Payday lending is currently causing enormous consumer detriment and harm, often to people who are among the most beleaguered and vulnerable in our society. The UK has the most sophisticated financial services sector ever to exist, yet the OFT found evidence of a borrower who been so poorly served by that sector that they had rolled the same loan over 36 times.

That borrower is not alone. In 2012 borrowers spent over £900m on payday loans, with £450m spent on loans which were subsequently ‘rolled over’.

The evidence presented in this report suggests that existing online payday lending business models are reliant on repeat borrowing for their profitability. Consumer detriment, in the forms of default, repeat borrowing and the taking of multiple loans from different lenders, appears to play a highly profitable role in existing business models. It seems that many payday loans serve only to increase the likelihood of future indebtedness.

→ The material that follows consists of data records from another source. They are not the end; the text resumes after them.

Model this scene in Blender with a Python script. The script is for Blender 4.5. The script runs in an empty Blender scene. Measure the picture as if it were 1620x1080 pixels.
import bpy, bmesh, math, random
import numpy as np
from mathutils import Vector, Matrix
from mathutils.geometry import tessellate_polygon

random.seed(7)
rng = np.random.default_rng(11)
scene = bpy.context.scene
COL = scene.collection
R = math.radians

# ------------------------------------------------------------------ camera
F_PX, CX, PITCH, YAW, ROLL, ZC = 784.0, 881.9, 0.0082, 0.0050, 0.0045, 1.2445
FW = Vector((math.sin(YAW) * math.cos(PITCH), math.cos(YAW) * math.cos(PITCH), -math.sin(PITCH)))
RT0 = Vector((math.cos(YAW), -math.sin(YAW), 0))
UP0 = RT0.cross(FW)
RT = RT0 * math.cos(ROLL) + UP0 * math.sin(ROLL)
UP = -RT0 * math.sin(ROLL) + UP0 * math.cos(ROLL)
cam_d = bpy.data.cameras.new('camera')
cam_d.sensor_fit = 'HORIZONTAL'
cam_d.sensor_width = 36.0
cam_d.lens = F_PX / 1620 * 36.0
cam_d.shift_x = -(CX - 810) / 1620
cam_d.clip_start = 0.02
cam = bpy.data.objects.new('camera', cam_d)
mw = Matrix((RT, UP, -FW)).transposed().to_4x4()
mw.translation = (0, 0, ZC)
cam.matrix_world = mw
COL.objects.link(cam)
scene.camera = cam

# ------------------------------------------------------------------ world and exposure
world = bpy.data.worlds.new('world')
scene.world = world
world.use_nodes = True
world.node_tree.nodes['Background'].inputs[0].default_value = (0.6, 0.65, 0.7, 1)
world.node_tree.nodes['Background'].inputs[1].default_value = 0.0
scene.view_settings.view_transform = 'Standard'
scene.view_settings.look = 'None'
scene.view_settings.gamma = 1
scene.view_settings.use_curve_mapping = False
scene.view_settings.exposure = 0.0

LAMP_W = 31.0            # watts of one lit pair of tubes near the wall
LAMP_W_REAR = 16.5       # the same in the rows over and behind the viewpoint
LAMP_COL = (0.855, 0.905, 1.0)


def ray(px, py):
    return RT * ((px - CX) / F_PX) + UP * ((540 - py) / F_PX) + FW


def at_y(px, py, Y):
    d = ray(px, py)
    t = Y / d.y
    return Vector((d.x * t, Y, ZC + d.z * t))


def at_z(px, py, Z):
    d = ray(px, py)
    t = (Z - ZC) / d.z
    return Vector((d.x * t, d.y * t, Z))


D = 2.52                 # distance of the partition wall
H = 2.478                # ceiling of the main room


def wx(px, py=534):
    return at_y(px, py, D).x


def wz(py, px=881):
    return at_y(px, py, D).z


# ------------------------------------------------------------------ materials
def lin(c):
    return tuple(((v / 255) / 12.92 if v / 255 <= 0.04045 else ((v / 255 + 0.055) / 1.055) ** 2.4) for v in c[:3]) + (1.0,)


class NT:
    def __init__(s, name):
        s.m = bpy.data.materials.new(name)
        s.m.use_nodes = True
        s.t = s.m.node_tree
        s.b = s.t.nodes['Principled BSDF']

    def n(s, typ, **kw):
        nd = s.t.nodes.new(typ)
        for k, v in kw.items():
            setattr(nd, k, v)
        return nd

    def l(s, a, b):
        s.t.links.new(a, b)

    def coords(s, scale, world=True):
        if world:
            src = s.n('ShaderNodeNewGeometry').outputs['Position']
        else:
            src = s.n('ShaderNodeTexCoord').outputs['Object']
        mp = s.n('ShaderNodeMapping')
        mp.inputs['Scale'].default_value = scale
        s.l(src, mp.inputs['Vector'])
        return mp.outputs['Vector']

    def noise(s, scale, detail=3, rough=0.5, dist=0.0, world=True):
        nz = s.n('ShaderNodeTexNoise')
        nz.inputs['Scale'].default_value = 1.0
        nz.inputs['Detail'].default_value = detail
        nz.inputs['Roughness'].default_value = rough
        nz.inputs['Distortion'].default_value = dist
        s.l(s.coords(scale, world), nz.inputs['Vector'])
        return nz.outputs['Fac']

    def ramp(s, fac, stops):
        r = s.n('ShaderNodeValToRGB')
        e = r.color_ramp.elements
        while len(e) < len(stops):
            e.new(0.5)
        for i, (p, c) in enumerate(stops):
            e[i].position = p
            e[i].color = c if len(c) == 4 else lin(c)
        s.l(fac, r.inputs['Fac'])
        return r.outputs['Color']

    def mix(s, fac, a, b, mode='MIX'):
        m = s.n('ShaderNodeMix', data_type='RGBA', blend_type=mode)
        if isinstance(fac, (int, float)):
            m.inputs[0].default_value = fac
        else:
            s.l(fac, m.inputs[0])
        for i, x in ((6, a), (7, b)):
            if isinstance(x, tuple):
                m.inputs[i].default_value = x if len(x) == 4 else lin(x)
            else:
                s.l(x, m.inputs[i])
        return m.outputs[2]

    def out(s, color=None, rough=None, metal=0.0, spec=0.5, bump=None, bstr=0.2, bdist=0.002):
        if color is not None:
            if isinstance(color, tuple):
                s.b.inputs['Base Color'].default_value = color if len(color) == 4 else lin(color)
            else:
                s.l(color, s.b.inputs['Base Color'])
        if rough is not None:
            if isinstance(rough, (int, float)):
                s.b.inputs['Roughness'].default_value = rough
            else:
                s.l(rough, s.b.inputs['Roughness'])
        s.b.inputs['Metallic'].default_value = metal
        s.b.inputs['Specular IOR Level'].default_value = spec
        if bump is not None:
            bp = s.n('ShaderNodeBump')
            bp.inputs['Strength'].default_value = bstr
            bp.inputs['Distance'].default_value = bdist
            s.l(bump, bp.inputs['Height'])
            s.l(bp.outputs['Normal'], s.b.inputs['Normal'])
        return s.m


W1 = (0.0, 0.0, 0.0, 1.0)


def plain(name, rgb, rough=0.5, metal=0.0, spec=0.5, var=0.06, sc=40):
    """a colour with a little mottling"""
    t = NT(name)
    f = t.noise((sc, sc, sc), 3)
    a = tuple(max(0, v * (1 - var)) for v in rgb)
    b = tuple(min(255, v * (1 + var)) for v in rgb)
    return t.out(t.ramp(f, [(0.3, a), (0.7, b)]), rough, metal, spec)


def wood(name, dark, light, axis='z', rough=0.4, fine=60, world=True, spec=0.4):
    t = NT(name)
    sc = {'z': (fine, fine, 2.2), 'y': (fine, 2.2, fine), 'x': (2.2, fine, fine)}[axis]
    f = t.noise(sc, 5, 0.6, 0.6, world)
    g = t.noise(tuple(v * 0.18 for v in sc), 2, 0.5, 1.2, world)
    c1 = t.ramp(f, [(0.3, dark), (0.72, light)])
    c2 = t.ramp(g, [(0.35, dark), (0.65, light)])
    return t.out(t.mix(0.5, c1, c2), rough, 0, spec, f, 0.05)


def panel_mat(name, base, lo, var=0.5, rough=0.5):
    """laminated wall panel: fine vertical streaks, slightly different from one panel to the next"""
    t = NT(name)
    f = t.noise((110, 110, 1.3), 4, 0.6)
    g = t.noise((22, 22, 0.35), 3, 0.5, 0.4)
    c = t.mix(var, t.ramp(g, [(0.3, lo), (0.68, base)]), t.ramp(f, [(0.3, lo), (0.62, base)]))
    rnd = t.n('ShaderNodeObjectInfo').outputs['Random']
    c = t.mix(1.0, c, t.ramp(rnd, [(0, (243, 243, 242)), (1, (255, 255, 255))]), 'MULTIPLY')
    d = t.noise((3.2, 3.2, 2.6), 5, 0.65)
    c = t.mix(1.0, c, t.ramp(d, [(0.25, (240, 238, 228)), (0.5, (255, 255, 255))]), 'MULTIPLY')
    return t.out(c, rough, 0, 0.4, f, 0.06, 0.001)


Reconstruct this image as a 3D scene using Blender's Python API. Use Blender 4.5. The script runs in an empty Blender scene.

Money spent on rollovers flowed out of the hands of people with a high marginal propensity to consume and into the hands of shareholders, company directors and venture capitalists, all with a much lower propensity to consume. Not only would many payday borrowers have been better off without these loans but our economy would also have been boosted had that money been left in their pockets.

Allowing capital to flow into the development of products which cause consumer detriment also carries a high opportunity cost. True innovation is stifled and products capable of answering consumers’ needs cannot be developed. This issue is of increasing importance and relevance to all of us; unless an economic miracle occurs, a growing proportion of our population will need to seek recourse to the high-cost credit sector.

Appropriate regulation has the potential to fix the payday lending market, which is currently failing due to asymmetric information and poor product design. The new cap on the total cost of credit, in particular, could transform this industry.

The FCA now has a unique opportunity to enable the high-cost credit sector to evolve into a sector which is genuinely ‘fit for purpose’.